SUEZ’ board of directors has received a letter of intent from Ardian and GIP (Global Infrastructure Partners), which would facilitate the emergence of an amicable solution to the situation created by Veolia’s approach.
This comes after Veolia offered to acquire 29.9% of SUEZ, a move that was slammed by the company as a “hostile approach”.
The two companies have been feuding since then, with SUEZ’ CEO Bertrand Camus refusing to engage with Antoine Frérot, Veolia’s chief executive.
In a statement, SUEZ said, “On such a basis, SUEZ is willing to open a dialogue with Veolia with the aim of building a solution in the interest of all concerned parties, which would reinforce both of the two French leaders in environmental services.
In the context of friendliness between SUEZ and Veolia and in all cases without dismantling SUEZ, the letter of intent paves the way to a global solution, through different arrangements all with equivalent effect, including an offer by the investors for SUEZ’ shares at a price of EUR 18 per share (cum dividend).
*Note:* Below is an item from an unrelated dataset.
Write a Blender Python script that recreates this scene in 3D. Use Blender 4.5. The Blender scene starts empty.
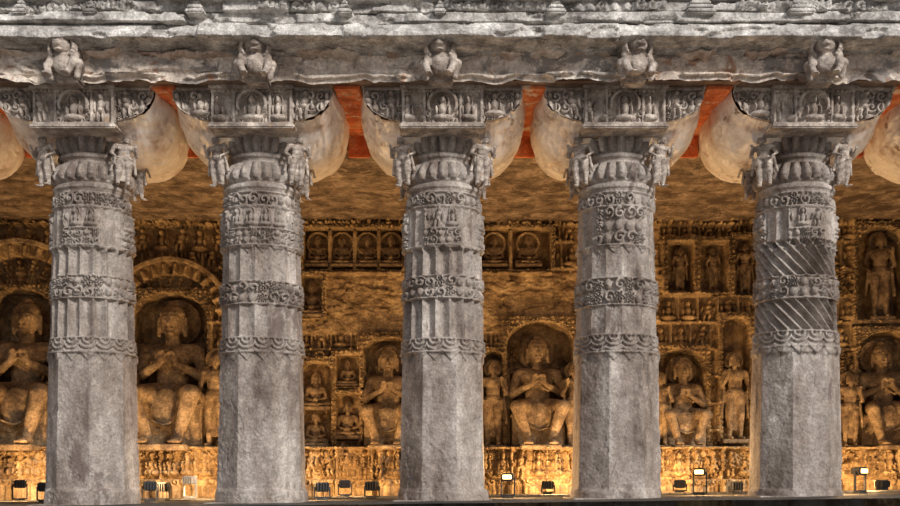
import bpy, bmesh, math, random, time
import numpy as np
from mathutils import Vector, Matrix
T0=time.time()
random.seed(4); rng=np.random.RandomState(7)
scene=bpy.context.scene
D=11.0; F=1100.0; CZ=0.2; HY=480.0
def X_(px,Y): return (px-450.0)*(D+Y)/F
def Z_(py,Y): return CZ+(HY-py)*(D+Y)/F
def fz(x): return 0.012*x
# ---------------- noise / motifs ----------------
TAB=rng.rand(256,256)
def vn(x,y,s=0):
    x=x+s*17.31; y=y+s*9.77
    ix=np.floor(x).astype(int); iy=np.floor(y).astype(int)
    fx=x-ix; fy=y-iy; fx=fx*fx*(3-2*fx); fy=fy*fy*(3-2*fy)
    a=TAB[ix%256,iy%256]; b=TAB[(ix+1)%256,iy%256]; c=TAB[ix%256,(iy+1)%256]; d=TAB[(ix+1)%256,(iy+1)%256]
    return (a*(1-fx)+b*fx)*(1-fy)+(c*(1-fx)+d*fx)*fy
def fbm(x,y,o=4,s=0):
    r=0;a=.5
    for i in range(o):
        r=r+a*(vn(x,y,s+i)-.5); x=x*2.03; y=y*2.03; a*=.5
    return r
def ss(a,b,x):
    t=np.clip((x-a)/(b-a),0,1); return t*t*(3-2*t)
def band(x,a,b,s=1.0): return ss(a-s,a+s,x)*(1-ss(b-s,b+s,x))
def ell(u,v,cx,cy,rx,ry): return np.sqrt(np.clip(1-((u-cx)/rx)**2-((v-cy)/ry)**2,0,1))
def fig(u,v):
    h=1.0*ell(u,v,0,.78,.11,.15)
    h=np.maximum(h,.8*ell(u,v,0,.46,.17,.24))
    h=np.maximum(h,1.0*ell(u,v,0,.15,.44,.15))
    for s in (-1,1): h=np.maximum(h,.75*ell(u+s*.24,v,0,.42,.075,.2))
    r=np.hypot(u,(v-.76)); h=np.maximum(h,.4*np.exp(-((r-.23)/.03)**2))
    return h
def figst(u,v,lean=0):
    u=u-lean*(v-.5)
    h=1.0*ell(u,v,0,.87,.10,.12)
    h=np.maximum(h,.8*ell(u,v,0,.62,.17,.17))
    h=np.maximum(h,.85*ell(u,v,0,.42,.15,.12))
    for s in (-1,1):
        h=np.maximum(h,.75*ell(u,v,s*.10,.2,.075,.24))
        h=np.maximum(h,.65*ell(u,v,s*.25,.56,.065,.2))
    return h
def scroll(u,v,s=0):
    iu=np.floor(u).astype(int); iv=np.floor(v).astype(int)
    a=TAB[(iu+s*13)%256,(iv+s*7)%256]; b=TAB[(iu*3+s+91)%256,(iv*5+s)%256]
    fx=u-iu-.5+(a-.5)*.2; fy=v-iv-.5+(b-.5)*.2
    r=np.hypot(fx,fy); p=np.arctan2(fy,fx)
    d=np.where(a>.5,1,-1)
    sp=ss(.25,.65,.5+.5*np.cos(2*math.pi*2.4*r+d*p+b*6.28))
    ro=ss(.3,.7,.5+.5*np.cos(p*np.where(b>.5,6,8))*np.cos(2*math.pi*2.0*r))
    bl=ell(fx,fy,0,0,.38,.44)
    h=np.where(a<.45,sp,np.where(a<.72,ro,bl))
    return h*ss(.60,.46,r)
def figs_row(u,v,s=0):
    iu=np.floor(u).astype(int); a=TAB[(iu+s*11)%256,s%256]
    fu=u-iu-.5
    return np.where(a<.5,fig(fu*.95,v),figst(fu*.8,v,(a-.75)*.9))
# ---------------- mesh helpers ----------------
def link(o,parent=None):
    scene.collection.objects.link(o)
    if parent: o.parent=parent
    return o
def mesh_obj(name,me,mat,parent=None,smooth=True):
    o=bpy.data.objects.new(name,me)
    if mat and not me.materials: me.materials.append(mat)
    if smooth: me.polygons.foreach_set('use_smooth',np.ones(len(me.polygons),dtype=bool))
    return link(o,parent)
def grid_mesh(name,P,wrap=False,flip=False):
    ny,nx,_=P.shape
    idx=np.arange(ny*nx).reshape(ny,nx)
    if wrap: idx=np.concatenate([idx,idx[:,:1]],1)
    a=idx[:-1,:-1];b=idx[:-1,1:];c=idx[1:,1:];d=idx[1:,:-1]
    f=np.stack([a,d,c,b] if flip else [a,b,c,d],-1).reshape(-1)
    me=bpy.data.meshes.new(name); me.vertices.add(ny*nx); me.vertices.foreach_set('co',P.reshape(-1).astype(np.float32))
    me.loops.add(len(f)); me.loops.foreach_set('vertex_index',f.astype(np.int32))
    me.polygons.add(len(f)//4); me.polygons.foreach_set('loop_start',np.arange(0,len(f),4,dtype=np.int32))
    me.update(calc_edges=True); return me
def box(name,x0,x1,y0,y1,z0,z1,mat,parent=None,bev=0.0):
    bm=bmesh.new(); bmesh.ops.create_cube(bm,size=1)
    for v in bm.verts:
        v.co=Vector(((x0+x1)/2+v.co.x*(x1-x0),(y0+y1)/2+v.co.y*(y1-y0),(z0+z1)/2+v.co.z*(z1-z0)))
    if bev: bmesh.ops.bevel(bm,geom=bm.edges[:],offset=bev,segments=2,affect='EDGES')
    me=bpy.data.meshes.new(name); bm.to_mesh(me); bm.free()
    return mesh_obj(name,me,mat,parent,False)
def empty(name,loc=(0,0,0)):
    o=bpy.data.objects.new(name,None); o.location=loc; o.empty_display_size=.2; return link(o)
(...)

The proposal is subject in particular to the completion of confirmatory due diligence.”
The Board of Directors of SUEZ met and unanimously welcomed this approach which, as well as enabling an offer to all of SUEZ’ shareholders with a rapid execution, also:
- reinforces both of the two French leaders in environmental services through a friendly solution,
- protects employment in France and internationally during the current critical economic situation,
- maintains necessary competition, notably in France
- accelerates SUEZ’ growth strategy in key markets
- increases SUEZ’ capacity; to invest, notably in innovation and technology expertise
- maintains a majority French shareholding structure with a significant increase in the Group’s employee shareholders.